BATTLE OF THE BULGE CHRISTMAS GIFT WASN'T HEBERER'S FAVORITE |
“I was evacuated to England for treatment and
rehabilitation. By the time I rejoined
my outfit, it was just before VE-Day. Our
Division received good news, we would be among the first to return to the
states – the bad news was we would immediately start training and equipping to
invade Japan!”
Heberer and his 30th Infantry Division returned
to the states aboard the Queen Mary. The
division had lost over 3000 men and over 13,000 were wounded in action. Heberer earned a combat infantryman’s badge,
two bronze stars with valor device, a purple heart and campaign ribbons for
combat in Northern France, Rhineland and Ardennes.
After one year, he
was back in Germany as part of the U.S. Constabulary Force. “Luckily, the war crimes trials had just
ended, and the cold war had not begun yet.”
In 1948, Heberer left active duty for a job as comptroller
with Sears in Greenville, MS, but remained in the Army Reserve. I was lucky again -- when the Korean War
started, they did not call me back.“ In
1949, in First Presbyterian Church of Canton, Mississippi, he married Elizabeth
Shipley, his high school sweetheart.
FRED BINDER LOOKS OVER HEBERER'S HIGHLY-VALUED GERMAN WEAPON -- BINDER'S FATHER WAS ARMY OFFICER WHO ALSO SERVED DURING THE WAR TRIALS |
After an assignment in Jackson, MS, Heberer worked four
years in Winston-Salem and 10 years in Charlotte. In 1965, he came to Greensboro. In 1987, he retired with 39 years of Sears
service.
“I found it hard to work at Sears, start our family, and
stay in the Reserve but they made me commanding officer of the Jackson, MS unit
so I couldn’t quit at the moment.”
Heberer never got around to quitting – after 28 years of combined
service, he retired as a full colonel.
For years, I kept track of Frank Heberer’s age by reading
tennis box scores by age bracket on the city, state, southern and national
level. “I competed in U.S. Tennis Association
Senior Tournaments for over 35 years,” Heberer says.

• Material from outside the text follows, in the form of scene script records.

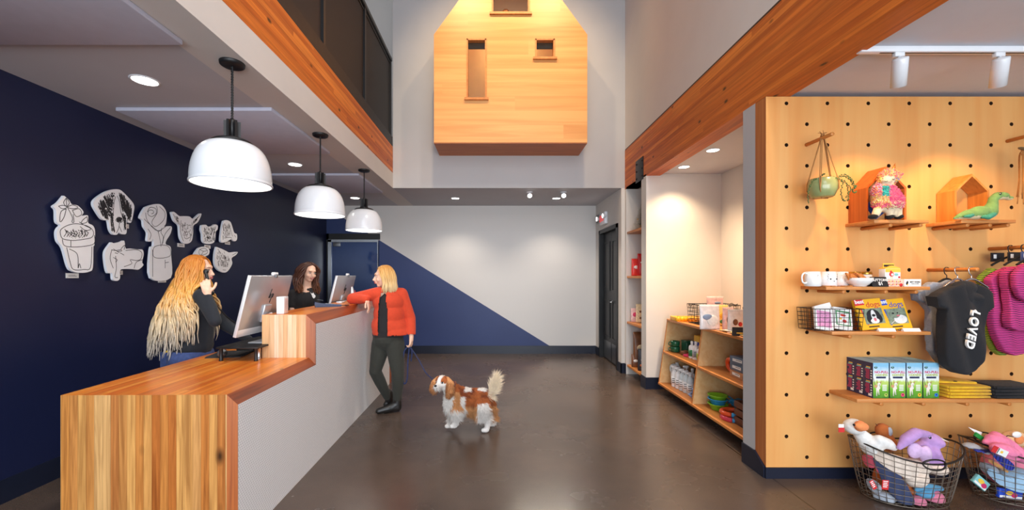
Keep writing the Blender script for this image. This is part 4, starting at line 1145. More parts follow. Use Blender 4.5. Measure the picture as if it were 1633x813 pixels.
for x in (90, 285, 395):
    mb = MB(); mb.m(M_pblack).ell(u(x, 705, -0.012), (0.026 if x < 200 else 0.021, 0.028, 0.0165)); mb.build('hoof', un_)
mb = MB(); mb.m(M_pblack)
for P in ([u(225, 285, -0.064), u(245, 293, -0.066), u(265, 284, -0.064)], [u(320, 262, -0.055), u(334, 272, -0.052), u(345, 258, -0.048)], [u(195, 250, -0.04), u(205, 260, -0.045), u(215, 252, -0.048)]): mb.tube(P, 0.0016, 5)
mb.build('face_stitching', un_)

# ---------------------------------------------------------------- plush dinosaur
do = Vector((px(1560, 2.70), 2.70, S_HOUSE1 + 0.001))
dd = view(1440, 220, 5.083, 2.70, do)
M_dg = fab('dino_green', (112, 150, 86)); M_dt = fab('dino_teal', (60, 140, 116)); M_db = fab('dino_belly', (222, 204, 160))
dn = empty('plush_dinosaur', do, label='long-necked green dinosaur plush lying in front of the golden house', cat='plush toy')
def dfill(mb):
    chain(mb, [dd(600, 612), dd(520, 620), dd(460, 636), dd(420, 650, 0.01)], [0.042, 0.032, 0.02, 0.01])
    mb.ell(dd(620, 605), (0.065, 0.045, 0.044)); mb.ell(dd(690, 600), (0.05, 0.042, 0.046))
    chain(mb, [dd(700, 590), dd(725, 540), dd(730, 495), dd(765, 470)], [0.042, 0.028, 0.023, 0.026])
    mb.ell(dd(800, 470), (0.042, 0.03, 0.026)); mb.ell(dd(855, 488), (0.028, 0.022, 0.014))
db = blob('body', dfill, 0.005, 4, [M_dg, M_db], dn, pick=lambda c, n: 1 if n.z < -0.45 or (n.x > 0.55 and c.x > 0.03 and c.z < 0.13) else 0)
for (P, R_) in (([(650, 640, -0.035), (690, 640, -0.045), (735, 618, -0.04)], [0.012, 0.018, 0.014]), ([(500, 635, -0.03), (540, 632, -0.04), (560, 625, -0.035)], [0.008, 0.013, 0.012])):
    fl = blob('flipper', lambda mb: chain(mb, [dd(*p) for p in P], R_), 0.004, 3, [M_dt], dn)
mb = MB(); mb.m(M_pblack).ell(dd(790, 452, -0.026), (0.006, 0.004, 0.005)); mb.m(M_white).ell(dd(788, 450, -0.030), (0.002, 0.002, 0.0015)); mb.m(M_pblack)
mb.tube([dd(778, 445, -0.028), dd(790, 440, -0.03), dd(804, 446, -0.028)], 0.0012, 5); mb.build('eye', dn)
mb = MB(); mb.m(M_dt)
for k in range(4): mb.prism([(-0.007, 0), (0.007, 0), (0, 0.013)], -0.003, 0.003, 'X', Matrix.Translation(dd(710 - k * 6, 500 + k * 22, 0)) @ eul(1.2, 0, 0))
mb.build('neck_fin', dn)

# ---------------------------------------------------------------- mugs, bowl, boxes
M_cer = mat('white_ceramic', (240, 238, 236), 0.2, var=0.01, coat=0.4); M_ink = mat('black_ink', (28, 26, 28), 0.6, var=0)
def mug(x, y, rz, label, face=False):
    o = empty('mug', (x, y, S_MUG + 0.001), rz, label=label, cat='mug', group='white mugs on the shelf')
    mb = MB(); mb.m(M_cer, True).lathe([(1e-5, 0.001), (0.042, 0), (0.049, 0.006), (0.047, 0.05), (0.042, 0.1), (0.039, 0.1), (0.043, 0.05), (0.044, 0.01), (1e-5, 0.008)], 28); mb.build('cup', o)
    mb = MB(); mb.m(M_cer, True).tube(curve([(-0.044, 0, 0.085), (-0.065, 0, 0.09), (-0.082, 0, 0.07), (-0.08, 0, 0.035), (-0.065, 0, 0.022), (-0.047, 0, 0.025)], 5), 0.0055, 8, flat=(1.0, (0, 1, 0))); mb.build('handle', o)
    mb = MB(); mb.m(M_ink, True)
    def on(a, z): return (0.0468 * math.cos(a), 0.0468 * math.sin(a), z)
    a0 = -PI / 2 - rz
    if face:
        for s_ in (-1, 1):
            mb.ell(on(a0 + s_ * 0.42, 0.05), (0.005, 0.005, 0.005), 8, 6)
            for k in range(5): mb.tube([on(a0 + s_ * (0.62 + 0.05 * (k % 2)), 0.03 + k * 0.012), on(a0 + s_ * (0.74 + 0.05 * (k % 2)), 0.036 + k * 0.012)], 0.0011, 4)
        mb.ell(on(a0, 0.036), (0.004, 0.004, 0.003), 8, 6)
    else: mb.tube([on(a0 + 0.05, 0.075), on(a0 - 0.05, 0.08), on(a0 - 0.03, 0.07), on(a0 - 0.12, 0.068)], 0.0008, 4)
    mb.build('print', o)
mug(px(1295, 2.76), 2.755, 0.15, 'plain white mug at the left end of the shelf, handle to the left')
mug(px(1322, 2.745), 2.75, -1.9, 'white mug printed with a dotted animal face, middle of three', True)
mug(px(1341.5, 2.83), 2.835, -1.2, 'third white mug, partly hidden behind the printed one')
bw = empty('treat_bowl', (px(1370, 2.745), 2.745, S_MUG + 0.001), label='small white footed bowl heaped with brown dog biscuits', cat='bowl')
mb = MB(); mb.m(M_cer, True).lathe([(1e-5, 0.002), (0.038, 0), (0.04, 0.006), (0.05, 0.012), (0.07, 0.035), (0.075, 0.058), (0.071, 0.058), (0.06, 0.03), (1e-5, 0.02)], 32); mb.build('dish', bw)
M_bis = mat('baked_biscuit', (196, 124, 62), 0.8, var=0.15, scale=60, bump=0.4, bscale=120)
rr = random.Random(8)
for k, (x, y, z, rx, rz) in enumerate(((-0.045, -0.01, 0.062, 0.9, 0.3), (-0.07, 0.0, 0.07, 1.2, 0.2), (-0.015, 0.01, 0.068, 1.0, 2.0), (0.0, -0.02, 0.06, 0.7, 1.0), (0.025, 0.0, 0.065, 0.8, 0.5), (0.038, 0.02, 0.066, 1.3, 0.8), (-0.03, 0.03, 0.06, 1.0, 1.2))):
    mb = MB(); mb.m(M_bis); pts = [(0.03 * math.cos(a), 0.03 * math.sin(a)) for a in (0.2, 2.2, 4.3)] if k % 2 else [((0.026 + 0.008 * (i % 2)) * math.cos(i * PI / 5), (0.026 + 0.008 * (i % 2)) * math.sin(i * PI / 5)) for i in range(10)]
    mb.prism(pts, -0.0045, 0.0045, 'Z')
    mb.build('dog_biscuit', loc=(bw.location.x + x, 2.745 + y, S_MUG + z), rot=(rx, 0, rz), label='brown baked dog biscuit in the white footed bowl', cat='biscuit', group='biscuits in the bowl')
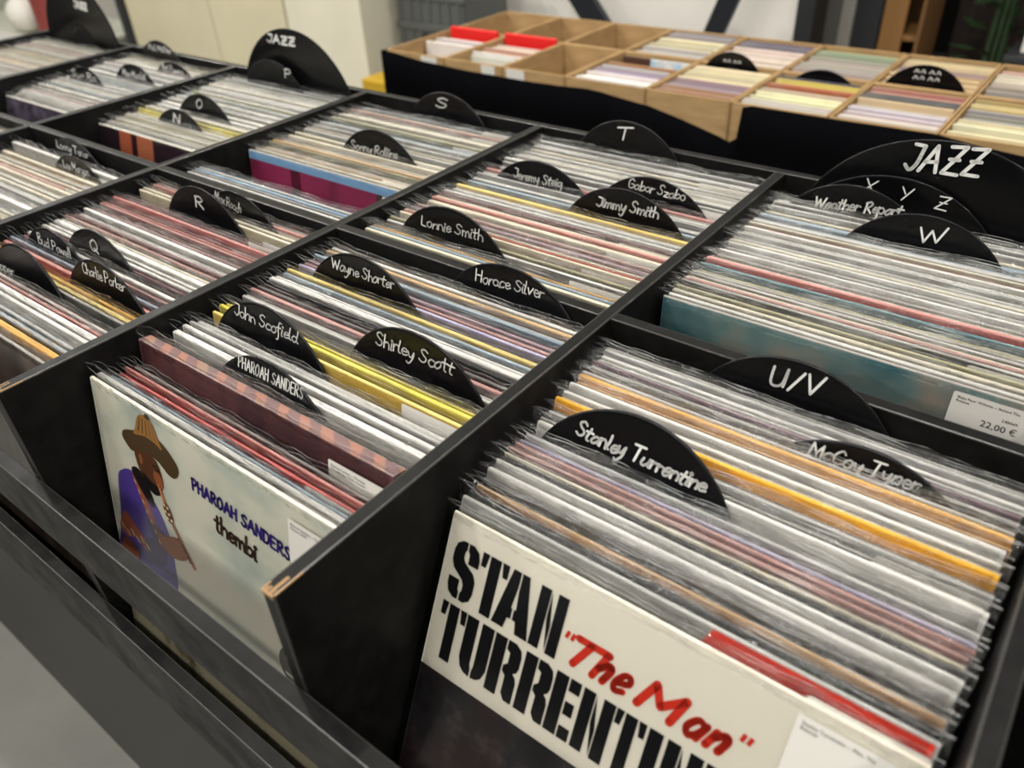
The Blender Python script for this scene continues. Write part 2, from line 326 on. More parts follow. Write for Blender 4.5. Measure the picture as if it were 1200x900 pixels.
# ------------------------------------------------------------------ record divider discs
DISCS = [
    ('O', -3, 'b', 0.1990, 9.7, -0.8811, 0.1892, -0.0729, 0.0875, 'O', (-16.4, 65.2, 2.4, 66.5)),
    ('N', -3, 'b', 0.1530, 11.6, -0.8796, 0.1395, -0.0830, 0.0875, 'N', (-15.4, 66.1, 5.7, 66.7)),
    ('s1', -4, 'b', 0.2650, 8.2, -1.1912, 0.2560, -0.0768, 0.0875, 'Max Mundell', (-38.0, 63.7, 40.2, 64.1)),
    ('s2', -4, 'b', 0.3240, 5.0, -1.1535, 0.3178, -0.0829, 0.0875, 'Art Powers', (-36.3, 71.2, 32.7, 68.6)),
    ('s3', -5, 'b', 0.3640, 3.0, -1.2567, 0.3613, -0.0633, 0.0875, 'Hal McNer', (-35.2, 69.0, 44.3, 67.8)),
    ('s4', -4, 'b', 0.2180, 10.8, -1.2850, 0.2057, -0.0812, 0.0875, 'Sun Ra', (-48.0, 66.1, 43.2, 66.4)),
    ('s5', -3, 'f', -0.0170, 4.1, -0.8810, -0.0218, -0.0793, 0.0875, 'Lonny Tenor', (-46.9, 67.9, 43.7, 66.8)),
    ('s6', -3, 'f', -0.0449, 4.4, -0.8252, -0.0506, -0.0852, 0.0875, 'Lee Morgan', (-34, 66, 36, 67)),
    ('JAZZP', -3, 'b', 0.3640, 3.0, -0.8470, 0.3610, -0.0684, 0.1500, 'JAZZ', (-58.8, 124.4, 14.5, 124.9)),
    ('S', -2, 'b', 0.3640, 2.0, -0.5057, 0.3622, -0.0621, 0.0875, 'S', (-20.4, 64.5, 5.1, 65.7)),
    ('Sonny', -2, 'b', 0.2100, 5.3, -0.4955, 0.2046, -0.0707, 0.0875, 'Sonny Rollins', (-53.0, 53.8, 38.4, 55.9)),
    ('T', -1, 'b', 0.3640, 2.0, -0.1973, 0.3624, -0.0561, 0.0875, 'T', (-16.0, 62.4, 6.4, 65.1)),
    ('JimmyS', -1, 'b', 0.2310, 2.2, -0.2395, 0.2286, -0.0729, 0.0875, 'Jeremy Steig', (-39.9, 61.2, 32.8, 62.0)),
    ('Gabor', -1, 'b', 0.2650, 2.1, -0.1044, 0.2626, -0.0776, 0.0875, 'Gabor Szabo', (-33.0, 70.2, 40.7, 69.5)),
    ('JSmith', -1, 'b', 0.1980, 2.2, -0.1023, 0.1958, -0.0673, 0.0875, 'Jimmy Smith', (-35.9, 62.3, 41.8, 65.2)),
    ('JAZZ', 0, 'b', 0.3640, 2.0, 0.1705, 0.3615, -0.0815, 0.1500, 'JAZZ', (-40.9, 114.9, 30.6, 119.9)),
    ('Weather', 0, 'b', 0.3400, 2.2, 0.0971, 0.3377, -0.0714, 0.0875, 'Weather Report', (-41.7, 56.2, 48.2, 64.9)),
    ('XYZ', 0, 'b', 0.3640, 2.0, 0.1325, 0.3570, -0.0990, 0.1250, 'X  Y  Z', (-35.9, 102.9, 50.3, 99.7)),
    ('W', 0, 'b', 0.2890, 2.6, 0.1808, 0.2865, -0.0663, 0.0875, 'W', (-6.4, 59.1, 18.6, 64.5)),
    ('Bud', -2, 'f', -0.1940, 7.0, -0.5931, -0.2019, -0.0780, 0.0875, 'Bud Powell', (-33.0, 64.8, 40.6, 64.5)),
    ('Q', -2, 'f', -0.1760, 6.7, -0.5298, -0.1828, -0.0713, 0.0875, 'Q', (-13.6, 63.4, 4.3, 64.1)),
    ('Charlie', -2, 'f', -0.2170, 7.4, -0.4444, -0.2240, -0.0672, 0.0875, 'Charlie Parker', (-35.8, 68.4, 43.2, 69.0)),
    ('R', -2, 'f', -0.0450, 4.5, -0.5297, -0.0495, -0.0692, 0.0875, 'R', (-12.0, 63.1, 6.7, 63.0)),
    ('Lonnie', -1, 'b', 0.0570, 2.5, -0.2305, 0.0547, -0.0648, 0.0875, 'Lonnie Smith', (-42.3, 59.2, 45.4, 62.2)),
    ('Wayne', -1, 'f', -0.0720, 5.6, -0.2306, -0.0772, -0.0651, 0.0875, 'Wayne Shorter', (-41.7, 64.9, 43.8, 66.7)),
    ('Horace', -1, 'f', -0.0090, 4.0, -0.1008, -0.0129, -0.0673, 0.0875, 'Horace Silver', (-40.4, 62.4, 39.1, 67.4)),
    ('Scofield', -1, 'f', -0.1790, 8.6, -0.2406, -0.1873, -0.0695, 0.0875, 'John Scofield', (-45.4, 66.4, 43.4, 65.8)),
    ('Shirley', -1, 'f', -0.1440, 7.6, -0.0950, -0.1508, -0.0650, 0.0875, 'Shirley Scott', (-44.0, 62.7, 42.4, 65.1)),
    ('Pharoah', -1, 'f', -0.2210, 9.7, -0.1867, -0.2324, -0.0823, 0.0875, 'PHAROAH SANDERS', (-39.1, 69.8, 43.9, 69.7)),
    ('Stanley', 0, 'f', -0.1300, 18.8, 0.1012, -0.1458, -0.0744, 0.0875, 'Stanley Turrentine', (-49.2, 55.0, 55.6, 52.6)),
    ('McCoy', 0, 'f', -0.0540, 12.5, 0.2375, -0.0695, -0.0885, 0.0875, 'McCoy Tyner', (-39.0, 67.8, 33.6, 70.5)),
    ('UV', 0, 'f', -0.0090, 9.0, 0.1704, -0.0200, -0.0692, 0.0875, 'U/V', (-21.9, 61.7, 17.8, 65.7)),
    ('P', -3, 'b', 0.3540, 3.0, -0.8950, 0.3516, -0.0574, 0.0875, 'P', (33.2, 64.1, 50.9, 63.4)),
    ('JAZZF', -5, 'b', 0.3640, 3.0, -1.5525, 0.3630, -0.0314, 0.1500, 'JAZZ', (6.7, 94.1, 57.4, 91.4)),
    ('Pepper', -2, 'f', -0.2430, 7.8, -0.5550, -0.2503, -0.0674, 0.0875, 'Art Pepper', (-111.0, 47.8, -29.2, 45.9)),
    ('Roach', -2, 'f', -0.0240, 4.2, -0.4900, -0.0285, -0.0737, 0.0875, 'Max Roach', (-41.4, 70.6, 7.5, 63.6)),
]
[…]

The Mississippi native and his friend and long-time doubles
partner, Dr. George Simkins, a black dentist and NAACP leader, may have raised
a few eye-brows. Their friendship
extended far beyond the trophies and championships they won together.
The doubles team of Heberer/Simkins won multiple state
championships in various age groups, often playing down into a younger bracket. Heberer recalls, “George and I planned to
play in the 2001 championship at Old Providence Racquet Club in Charlotte, but
he withdrew when he learned it was NCA&T homecoming weekend. George suffered an aneurysm at the football
game and never recovered.”
Heberer won the 1988 NC over 65 championship with
Charlotte’s Bob Jones as his doubles partner.
Jones’ basketball-playing son, Bobby, may be better known in these
parts.
Heberer still looks, acts and talks like a tennis player, even
though his tennis is relegated to television nowadays. “My knees sidelined me in 2010.” His last competitive tennis came at age
88.
94-YEAR OLD RETIRED COLONEL PROUDLY FLIES OLD GLORY EVERY DAY |
Married over 66 years, Elizabeth and Frank Heberer are
members of First Presbyterian Church in Greensboro. They have two grown sons and one grandson.